I had to install from a custom-made CD without checksums due to bug #85208. I attempted an installation on another machine from a standard and checked CD and, indeed, ext3 is there. This leaves two possibilities: either my custom CD is not OK, or something specifically on the epia makes anaconda think that ext3 is not available. After the no-ext3-available installation I converted my ext2 partitions to ext3. I did so with the kernel and tools that were installed from the questionable CD and everything worked fine. This suggests - but does not confirm - that nothing was wrong with the CD in the first place. The only place left to look in is the initrd of the CD itself. I haven't done that (but it is at http://www.provocation.net/bootdisk.img if you want to take a look). As things look now, I wouldn't bother investigating this further. Whatever the problem might be, it will go away anyway when #85208 gets fixed.
When you edit a preexisting partition in disk druid, you have the option of either preserving data or formatting the partition. You can select either option with the radio buttons in the edit dialog, but the default is to preserve data (i.e. not format). Unless you select the format option, the partition type drop down menu will remain disabled since changing the its value would require formatting. I cannot replicate the other problems you have listed. When you create a *new* partition in disk druid, is ext3 an option or not? When you edit a *preexisting* (on disk before install began) ext3 partition in disk druid and select the "format partition as:" radio button, does the partition type drop down remain greyed out? In exactly what situation is the mount point entry field disabled?

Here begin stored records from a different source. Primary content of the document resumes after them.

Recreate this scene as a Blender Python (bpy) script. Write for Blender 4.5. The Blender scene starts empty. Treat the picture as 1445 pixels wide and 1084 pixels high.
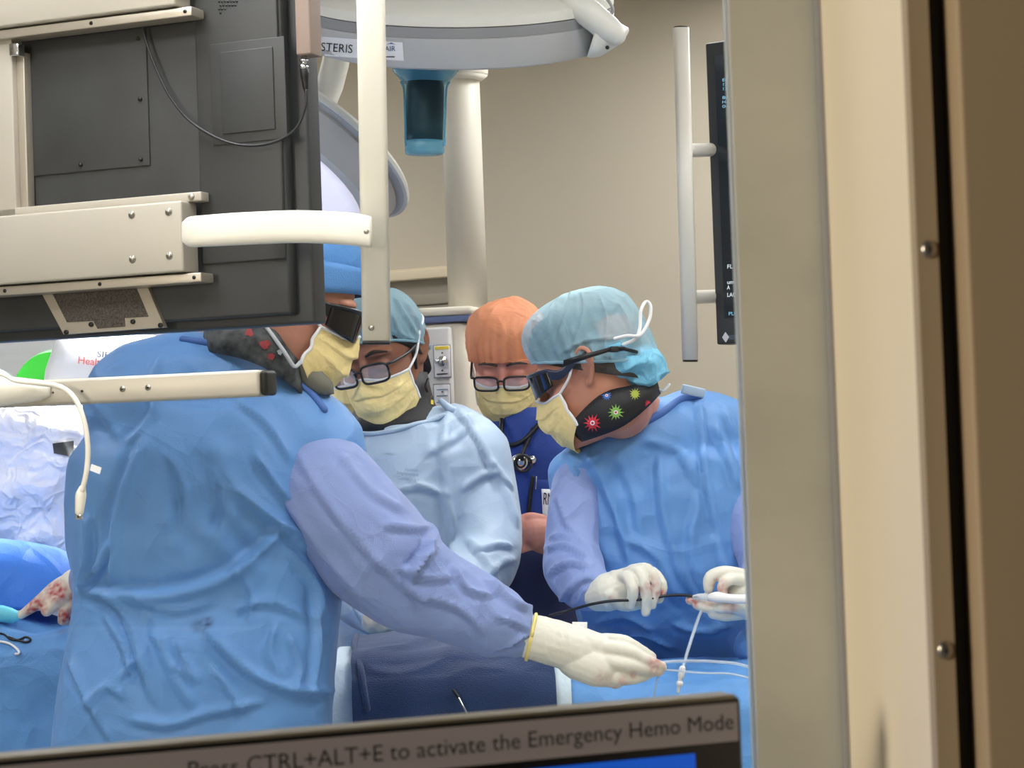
import bpy, math, random
import numpy as np
from mathutils import Vector, Matrix, noise
from mathutils.bvhtree import BVHTree

random.seed(4)
SC = bpy.context.scene
COL = SC.collection
V = Vector

# ------------------------------------------------------------------ camera
FOC = 3000.0                      # focal length in pixels of the 1445 px wide frame
CAM = V((0, 0, 1.4))
PITCH, ROLL = math.radians(1.49), math.radians(2.05)
FWD = V((0, math.cos(PITCH), math.sin(PITCH)))
U0 = V((0, -math.sin(PITCH), math.cos(PITCH)))
R0 = V((1, 0, 0))
RIGHT = R0 * math.cos(ROLL) - U0 * math.sin(ROLL)
UP = R0 * math.sin(ROLL) + U0 * math.cos(ROLL)


def P(u, v, d):
    """World point seen at pixel (u, v) at distance d along the view axis."""
    return CAM + FWD * d + RIGHT * ((u - 722.5) / FOC * d) + UP * (-(v - 542) / FOC * d)


def ray(u, v):
    return (P(u, v, 1.0) - CAM).normalized()


def proj_np(co):
    w = co - np.array(CAM)
    d = w @ np.array(FWD)
    return 722.5 + FOC * (w @ np.array(RIGHT)) / d, 542 - FOC * (w @ np.array(UP)) / d, d


cam_data = bpy.data.cameras.new('camera')
cam_data.sensor_width = 36
cam_data.lens = FOC / 1445 * 36
cam = bpy.data.objects.new('camera', cam_data)
COL.objects.link(cam)
m = Matrix((RIGHT, UP, -FWD)).transposed().to_4x4()
m.translation = CAM
cam.matrix_world = m
cam_data.clip_start = 0.05
cam_data.dof.use_dof = True
cam_data.dof.focus_distance = 3.7
cam_data.dof.aperture_fstop = cam_data.lens / 1000 / 0.0022
SC.camera = cam
SC.view_settings.view_transform = 'Standard'
SC.view_settings.look = 'None'
SC.view_settings.gamma = 1
SC.view_settings.exposure = 0.0
SC.view_settings.use_curve_mapping = False
SC.cycles.use_denoising = True
SC.cycles.max_bounces = 10
SC.cycles.transparent_max_bounces = 24
SC.cycles.sample_clamp_indirect = 6


# ------------------------------------------------------------------ materials
def srgb(r, g, b):
    f = lambda c: c / 255 / 12.92 if c / 255 <= .04045 else ((c / 255 + .055) / 1.055) ** 2.4
    return (f(r), f(g), f(b), 1)


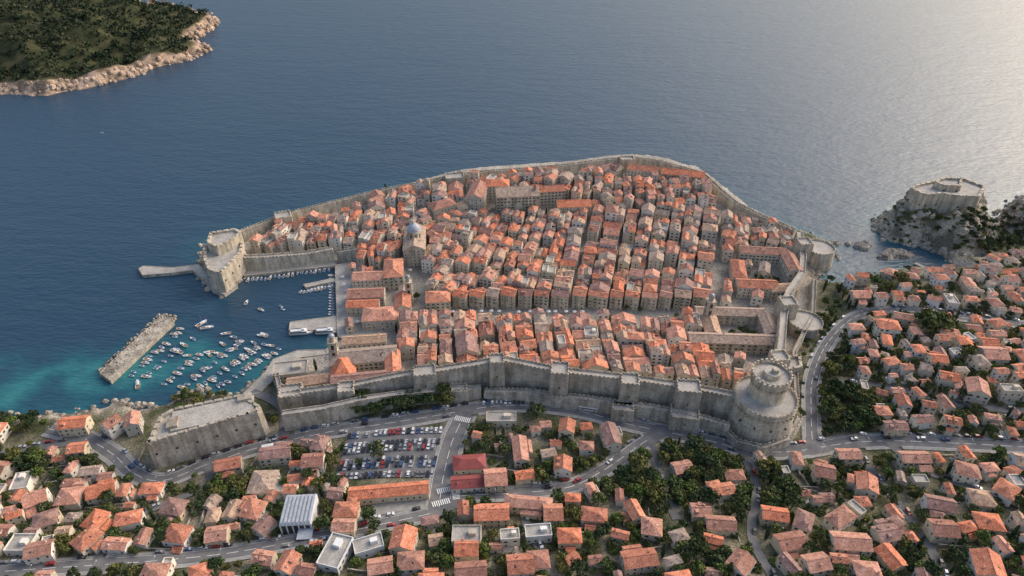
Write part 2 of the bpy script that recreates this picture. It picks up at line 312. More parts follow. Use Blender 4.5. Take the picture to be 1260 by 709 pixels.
for (u,v,u2,v2) in [(532,622,556,616),(538,606,560,601),(560,515,580,519),(560,602,562,618)]:
    a=G(u,v);b=G(u2,v2); dx,dy=b[0]-a[0],b[1]-a[1];L=math.hypot(dx,dy);dx/=L;dy/=L;n=int(L/1.1)
    for k in range(n):
        x=a[0]+dx*k*1.1;y=a[1]+dy*k*1.1
        P=[(x-dy*2,y+dx*2),(x+dy*2,y-dx*2),(x+dy*2+dx*.55,y-dx*2+dy*.55),(x-dy*2+dx*.55,y+dx*2+dy*.55)]
        mb.face([(p[0],p[1],hgt(*p)+.72) for p in P])
mb.obj('zebra_crossing')
def bil(Q,s,t):
    return tuple((Q[0][a]*(1-s)+Q[1][a]*s)*(1-t)+(Q[3][a]*(1-s)+Q[2][a]*s)*t for a in (0,1))
def sheet(name,cor,mt,zo=.28,n=14):
    Q=[G(*p) for p in cor]; mb=MB([mt])
    for i in range(n):
        for j in range(n):
            P=[bil(Q,(i+a)/n,(j+b)/n) for a,b in ((0,0),(1,0),(1,1),(0,1))]
            mb.face([(p[0],p[1],hgt(*p)+zo) for p in P])
    mb.obj(name); return Q
# ---------------------------------------------------------------- cars
def car_mesh(paint,kind=0):
    mb=MB([paint,'glass','rubber','c_silver']); L=4.3+.3*kind;W=1.8
    prof=[(-L/2,.35),(-L/2,.85),(-L/2+.15,.95),(L/2-1.1,.95),(L/2-.1,.75),(L/2,.6),(L/2,.3)]
    for a in range(len(prof)-1):
        p,q=prof[a],prof[a+1]; mb.face([(p[0],W/2,p[1]),(q[0],W/2,q[1]),(q[0],-W/2,q[1]),(p[0],-W/2,p[1])],0)
    mb.face([(p[0],-W/2,p[1]) for p in prof][::-1],0); mb.face([(p[0],W/2,p[1]) for p in prof],0)
    x0,x1=-L/2+.15,L/2-1.2; r0,r1=x0+.45,x1-.75
    if kind==1: r0=x0+.1
    b=[(x0,-W/2+.06,.95),(x1,-W/2+.06,.95),(x1,W/2-.06,.95),(x0,W/2-.06,.95)]; t=[(r0,-W/2+.25,1.45),(r1,-W/2+.25,1.45),(r1,W/2-.25,1.45),(r0,W/2-.25,1.45)]
    mb.prism(b,t,1,0)
    for sx in (-L/2+.8,L/2-.85):
        for sy in (-1,1):
            n=10; A=[(sx+.32*math.cos(k*.628),sy*(W/2-.18),.32+.32*math.sin(k*.628)) for k in range(n)]; B=[(p[0],sy*(W/2+.02),p[2]) for p in A]
            mb.prism(A,B,2)
    for sy in (-.6,.6): mb.box(L/2-.02,sy,.55,.7,.06,.35,0,3)
    return mb.mesh('car')
CARS=[car_mesh(k,i%2) for i,k in enumerate(['c_white','c_silver','c_black','c_grey','c_white','c_red','c_blue','c_white','c_silver','c_grey','c_black','c_silver','c_black'])]
def car(x,y,rz,zo=.5): inst(R.choice(CARS),'parked_car',(x,y,hgt(x,y)+zo),rz+R.uniform(-.03,.03))
def bus_mesh():
    mb=MB(['white','glass','rubber','c_blue']); mb.box(0,0,.4,1.3,11,2.5,0,0); mb.box(0,0,1.3,2.3,10.9,2.44,0,1); mb.box(0,0,2.3,2.9,11,2.5,0,0); mb.box(-1,0,2.9,3.1,3,1.4,0,0)
    for k in range(-4,5): 
        for sy in (-1,1): mb.box(k*1.2,sy*1.225,1.3,2.3,.12,.05,0,0)
    for sx in (-3.5,3.5):
        for sy in (-1,1):
            A=[(sx+.5*math.cos(k*.628),sy*1.0,.5+.5*math.sin(k*.628)) for k in range(10)]; mb.prism(A,[(p[0],sy*1.28,p[2]) for p in A],2)
    return mb.mesh('bus')
def carpark(name,cor,rows,pitch=2.6):
    Q=sheet(name,cor,'asph')
    W=math.dist(Q[0],Q[1]); mk=MB(['paint'])
    for r in rows:
        n=int(W/pitch)
        for k in range(n):
            s=(k+.5)/n; x,y=bil(Q,s,r); x2,y2=bil(Q,s,r+.02); ang=math.atan2(y2-y,x2-x)
            xl,yl=bil(Q,k/n,r); c,sn=math.cos(ang),math.sin(ang)
            P=[(xl-c*2.3-sn*.06,yl-sn*2.3+c*.06),(xl-c*2.3+sn*.06,yl-sn*2.3-c*.06),(xl+c*2.3+sn*.06,yl+sn*2.3-c*.06),(xl+c*2.3-sn*.06,yl+sn*2.3+c*.06)]
            mk.face([(p[0],p[1],hgt(*p)+.33) for p in P])
            if R.random()<.88 and .02<s<.98: car(x,y,ang+(math.pi if R.random()<.5 else 0),.3)
    mk.obj('parking_bay_markings')
    for s in (.1,.3,.5,.7,.9):
        for t in (.15,.5,.85): occ_add(*bil(Q,s,t),W*.13)
carpark('car_park',[(412,592),(534,588),(546,526),(428,534)],[.06,.26,.36,.60,.70,.93])
carpark('car_park',[(592,499),(668,497),(664,478),(598,480)],[.15,.5,.85])
carpark('car_park',[(560,600),(600,602),(600,560),(566,562)],[.2,.8])
sheet('forecourt',[(440,640),(520,625),(530,612),(470,610)],'side')
for ri in (0,2,3):
    nm,pts,w=RD[ri]
    for i in range(4,len(pts)-2,2):
        a,b=pts[i-1],pts[i+1]; ang=math.atan2(b[1]-a[1],b[0]-a[0]); nx,ny=-math.sin(ang),math.cos(ang)
        if R.random()<(.75 if ri==0 else .5):
            o=(w/2+1.0); x,y=pts[i][0]+nx*o,pts[i][1]+ny*o
            if road_clear(x,y,.6,ri): car(x,y,ang,.5)
        if R.random()<.12:
            o=R.choice((-1,1))*w*.25; inst(R.choice(CARS),'moving_car',(pts[i][0]+nx*o,pts[i][1]+ny*o,hgt(*pts[i])+.35+.02*ri),ang+(math.pi if o>0 else 0))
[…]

In my case: - If you have a pre-existing ext3 partition and you select to preserve the data, the "select mount point" box is grayed out, making it impossible to use that partition as part of the system at this stage (what you can do after the installation is finished is beyond the scope of this bug). - If you have a pre-existing ext3 partition and you select to re-format it, ext3 is not available as a format option, so you are forced to re-format as ext2. - If you create a new partition, ext3 is not available as format option and you can only format as ext2. Thus, all in all, no ext3 is possible either way. I wrote earlier "either my custom CD is not OK, or something specifically on the epia makes anaconda think that ext3 is not available". What I didn't think of then is that the obvious way to test which of the two it is, it to attempt to install from my custom CD on a non-epia machine. If ext3 is still not available, then it's my CD. If ext3 is available, then it's anaconda on the epia. I'll do that and report back. You can try it too; the CD image in question is up for grabs at http://www.provocation.net/epia.html .
I tried installing from the same CD on a non-epia machine and ext3 was not available. It is thus now very safe to assume that something is wrong with my installation CD. I strongly suggest a NOTABUG on this.
How does your custom CD differ fromt the stock RH CD? I might be able to help you get it working (although understand this is outside of what Red Hat officially supports).
I copied the entire CD to disk, commented out patch900 in the spec, made kernel RPMs, installed kernel-BOOT on a machine, moved vmlinux and initrd from there to the loop-mounted boot image of the CD, moved the i386 and i686 kernels to the RPMS directory, created a new iso image from the result, burned it and installed the epia from it. Thus, the difference between the two CDs is vmlinux and initrd in the boot image, kernels in the RPMS directory, plus the MD5 checksums I lost in the process. The kernel that got installed has no problems with ext3. Logically then, the problem must be in the BOOT kernel that I put in the boot image of the CD. Perhaps ext3 is excluded in that kernel? Anyway, I guess that all it takes to fix the CD is to replace the BOOT kernel in its boot image with a normal i386 kernel. The epia works fine by now though, so I haven't tried. Thanks for your willingness to help, I appreciate that.
I would guess that ext3 is not in all the places its needed. There are several modules.cgz files on the boot initrd and in the stage2.img and you need to update each with your new modules. These are cpio archives. Good luck.
Closing due to inactivity. If you have new information to add please reopen the issue report.